O professor chega em sala com fones de ouvido, escutando uma canção antológica da música brasileira num aplicativo de streaming.
Por coincidência, o título da canção era igual ao nome da garota. “Vem cá, Luiza, me dá teu fone”, ele pede educadamente. Ela, sorrindo, aceita e propõe uma breve troca, e brinca: “Não vai ser uma música que vai mudar minha postura”.
As reações de ambos àquele intercâmbio geracional e cultural foram quase idênticas: uma espécie de ojeriza. A diferença foi que a aluna ria, como a debochar; o professor, entre indignado e descrente, foi sarcástico. “Deixa ela escutar, deixa ela baixar o áudio”, disse uma colega. “Vem, me exorciza”, pensou o instrutor.
Essas são cenas reais de um dia letivo numa escola particular. O bom relacionamento entre professor e alunos é importante, fundamental até, e sobretudo não se pode deixar o conflito geracional se tornar uma questão pessoal.
Não sou contra desfrutarmos das fases de nossa vida – ninguém deve recair responsabilidades e cobranças pelo que não lhes compete. Também não sou dono de memória seletiva – aos 10 anos, eu ouvia e cantava todas as músicas dos Mamonas Assassinas.
(Será que, em 1995, os Mamonas eram o MC Kauãzinho de hoje?).
No entanto, o que percebo (e entendo que, sim, a música é um reflexo importante tanto do contexto social/temporal quanto da individualidade) é que a geração atual de adolescentes perdeu coisas básicas, essenciais, mínimas, óbvias.
Obviamente não se pode generalizar e aplicar isso a todos irrestritamente – e quem de nós nunca ouviu seus pais/tios, etc., dizerem “no meu tempo…”? –, mas essa conclusão a que tenho chegado vem do contato diário com essa faixa etária nos últimos 5 anos.
Depois do “choque musical”, o que aconteceu em sala: uma das alunas acabou derrubando seu livro por acidente. O material caiu no pé de um colega que… não fez nada, nem mesmo um esboço de apanhar o material ao chão. O professor, obviamente, não perdeu a oportunidade de repreendê-lo, com ironia peculiar.

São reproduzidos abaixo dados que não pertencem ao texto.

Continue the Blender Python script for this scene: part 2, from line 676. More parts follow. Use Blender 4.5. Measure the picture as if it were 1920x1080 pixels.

Minutos depois, num momento de leitura em grupos, um outro rapaz riu da pronúncia – o conteúdo é Língua Inglesa – do colega, iniciante. Por fim, na hora em que o professor solicitou que realizassem uma atividade, com mais de 20 minutos para o fim da aula, a maioria dos estudantes concluiu apenas (parte dela) a primeira questão. Sem nenhum constrangimento.
Isso é culpa de quem, do quê? Foram as duas décadas de governos de esquerda? É a cultura cristã-branco-cis-hétero? É negligência dos pais? É má influência da mídia, das tecnologias? É a Globo, o Facebook, o Felipe Neto, a Anitta, o Neymar? É o atraso cultural brasileiro desde 1500?
Talvez de nenhum deles, talvez de todos. Somos todos responsáveis, de alguma forma.
Somos responsáveis por não sabermos preservar o que de melhor nosso país produziu. Por não termos como premissa o respeito por aqueles que nos fizeram chegar até aqui.
Por não entendermos que cultura e educação andam juntas e que, juntas, constroem um futuro melhor, seja na música, seja na literatura, seja na sociedade, na política ou nas mais simples e triviais relações do dia a dia.
“Escuta agora a canção que o Tom fez pra te ajudar, Luiza”.